Fight Preview: Floyd Mayweather vs Sharmba Mitchell

19.11.05 – By Gabriel DeCrease: Floyd Mayweather has done little to silence his detractors by signing to fight Sharmba Mitchell in what will be his third and final fight of the year. This bout has been plagued by a lack of public interest and media attention since before the ink dried on the contracts. But it is not hard to hazard a guess as to why an internationally televised fight showcasing the ultra-talented Pretty Boy Floyd has been hobbling on its way: Mayweather is widely-thought to be the best fighter in boxing, but many holdouts maintain that he still has a lot to prove, and this fight, even if he obliterates Sharmba, does not seem to offer much in the way of definitive proof of pugilistic pre-eminence.

Sharmba, The Little Big Man, as he is known, is in the twilight of a long and punishing career that began in 1988. He has rumbled long and hard with an impressive roster of tough fighters that includes Ben Tackie, Vince Philips, puncher-destroyer Kostya Tszyu (twice), Lovemore N’Dou, Leavander Johnson, and the hard-as-nails Stevie Johnston.

Whether he won or lost Mitchell has always been the kind of fighter that takes his share of leather in a fight. He is now 35-years-old, and has the look of a tired workhorse ready to be put out to pasture. Sharmba unenthusiastically pulled-out a technical decision against a mediocre Chris Smith in his last time out, which was his first time out since being wrecked by Kostya Tszyu nearly a year ago.
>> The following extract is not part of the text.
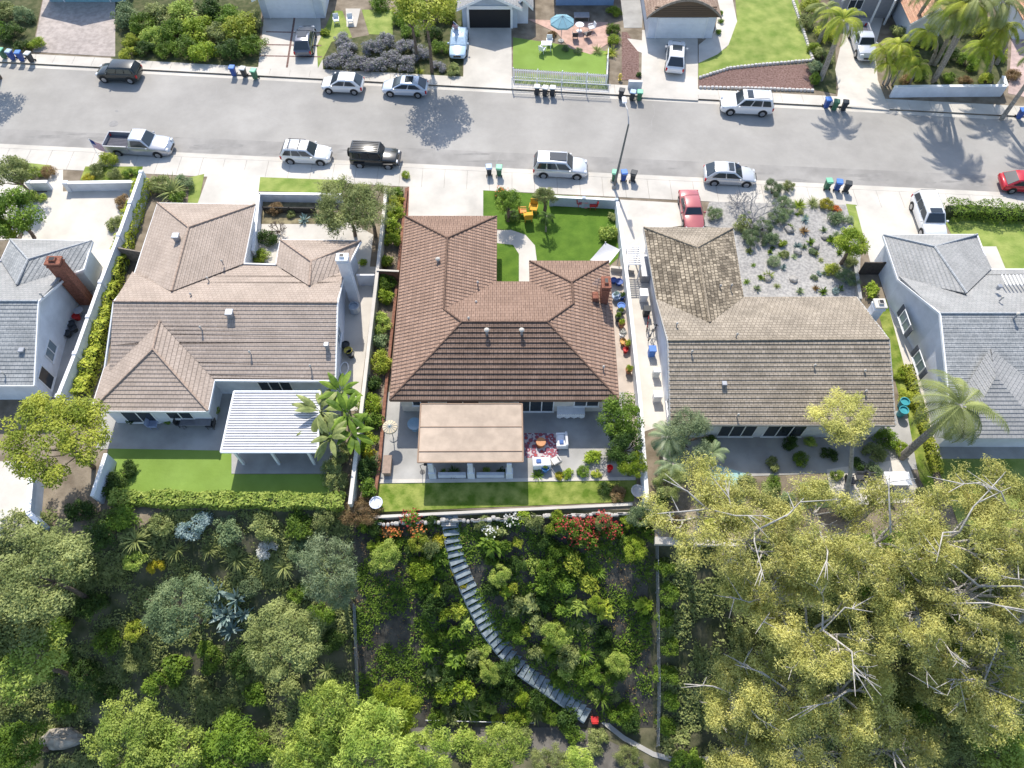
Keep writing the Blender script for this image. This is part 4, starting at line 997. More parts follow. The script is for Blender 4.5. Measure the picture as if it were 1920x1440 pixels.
LG = mat('pale_green_lid', (.2, .5, .32), .5, .05, 5); LW = mat('white_lid', (.6, .62, .6), .5, .05, 5); LB = mat('pale_blue_lid', (.35, .45, .6), .5, .05, 5); LBL = mat('blue_lid', (.08, .2, .55), .5, .05, 5)
def wbin(px, py, body, lid, label, group, rz=0):
    p = P(px, py, 0.5); p.z = gz(p.x, p.y)+.02; t = thing('wheelie_bin', p, label, 'bin', group, ST+rz+random.uniform(-.22, .22))
    for nm, me, m in (('body', BINM[0], body), ('lid', BINM[1], lid), ('handle', BINM[2], BK)):
        o = bpy.data.objects.new(nm, me); sc.collection.objects.link(o); o.parent = t; setm(o, m)
    for x in (-.25, .25):
        o = bpy.data.objects.new('wheel', BINM[3]); sc.collection.objects.link(o); o.parent = t; o.location.x = x; setm(o, TYRE)
g1_ = 'bins at the kerb near the top left corner'; g2_ = 'bins at the kerb beside the leafy bank'; g3_ = 'bins in front of the white railing'; g4_ = 'bins by the small white wall'; g5_ = 'bins below the small palm'
for x, y, b, l, s in ((6, 103, BG, LG, 'green bin, leftmost of four at the top left kerb'), (22, 106, BB, LB, 'bin with a pale blue lid, second of four at the top left kerb'), (39, 108, BB, LBL, 'bin with a deep blue lid, third of four at the top left kerb'), (57, 110, BK, LW, 'black bin with a whitish lid, rightmost of four at the top left kerb')): wbin(x, y, b, l, s, g1_)
for x, y, b, l, s in ((437, 134, BB, LBL, 'dark blue bin, leftmost of three below the leafy bank'), (457, 136, BK, LW, 'dark bin with a grey lid, middle of three below the leafy bank'), (477, 140, BG, LG, 'bin with a mint green lid, right of three below the leafy bank')): wbin(x, y, b, l, s, g2_)
for x, y, s in ((1007, 170, 'white lidded bin, left of three at the white railing'), (1022, 172, 'white lidded bin, middle of three at the white railing'), (1036, 172, 'white lidded bin, right of three at the white railing')): wbin(x, y, BK, LW, s, g3_)
for x, y, b, l, s in ((1165, 177, BK, BK, 'all black bin left of the small white wall'), (1186, 180, BK, LB, 'bin with a pale blue grey lid in front of the small white wall'), (1199, 180, BG, LG, 'bin with a mint green lid in front of the small white wall')): wbin(x, y, b, l, s, g4_)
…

At the first press-conference for the fight between Mayweather and Mitchell, Floyd spewed a very long line of rhetoric about who has been ducking him and why they have been ducking him. He called out a long list of top fighters in the junior welterweight, welterweight, and junior middleweight divisions. All the while, Sharmba Mitchell sat by with a fairly severe-looking knot under his eye—a supposed training injury—not really seeming very sincere in his attempts to pretend that he has any shot at beating Mayweather. The public seemed to tune out after that. A general sense of sympathy rose in the boxing community for the apparently just-happy-to-be there, black-and-blue Mitchell, and a greater sense swelled that Mayweather is wasting his (and everyone else’s) precious time with this fight. In a feeble effort to counteract stir the pot, Mitchell talked some trash and made some idle threats from his training camp, but his efforts were most truly a day late, and a dollar short. In his day, Mitchell held the IBF and WBA light welterweight straps. But, barring some miracle, he is now reduced to patsy-status, and faces a fight in which he will play whipping post to a smug and petulant Floyd Mayweather who wants his respect, but is doing little with this fight to earn it.

Mayweather has been placed at or around the very top of the pound-for-pound rankings since his pair of wins over Mexican warrior Jose-Luis Castillo. But, sadly, he has done less since that time to merit the status than he did to earn it in the first place. Since his second, and decidedly more convincing, win over El Terrible he has fought Philip N’Dou, Demarcus Corley, Herny Brussles, and, most recently, Arturo Gatti. Those, it seems, are not the fights that a fighter who proclaims himself one of the greatest-of-all-time should be making—especially when he continues to call-out everyone with a title and then some.

It is hard to say what Mitchell could do to try to pull out a win in this fight. His hand speed and reflexes are clearly fading. His legs looked to be made of molasses and his feet of concrete in his last fight, and since it only lasted five rounds, there is no telling how spent Mitchell would have looked by the final rounds, if it went that far. But all that is to be expected after sixty hard-fought appearances in the prize ring. It seems that Sharmba lacks the tools to get anything done against the faster, fresher, more accurate, and generally more athletically gifted Mayweather. He’s outclassed and, in the end, his only shot may be to land a Hail Mary bomb Mayweather’s chin. After all, Floyd was wobbled by a hook from the soft-hitting Demarcus Corely.

All the Pretty Boy has to do is boxing cleverly and deftly and stay focused enough to make certain that Mitchell never traps him on the ropes, or in a corner, long enough to pull off a desperate barrage. Floyd has the legs to go the distance, and the relative power to put down an aching workhorse, so it will likely be at Mayweather’s discretion when and how he beats The Little Big Man. Common sense dictates that even if Mayweather tries to carry him Mitchell will be looking for a reason to find the bottom of a ten count by the middle of the fight.

All in all, it is hard to get excited about a fight that is so haunted by predictability and a lack of competitive matchmaking—especially when so many real tests await Floyd Mayweather. Boxing pundits and fans are constantly jawing over possible showdowns between Floys and 140-pound king Ricky Hatton, welterweight champ Zab “Super” Zudah, tough-guy boxer-puncher Antonio Margarito, and the late-peaking technical-wonder Winky Wright. And instead of one of those high-profile matchups, the public is served up a lukewarm side-dish and the promise of several months of failed negotiations before another fight materializes.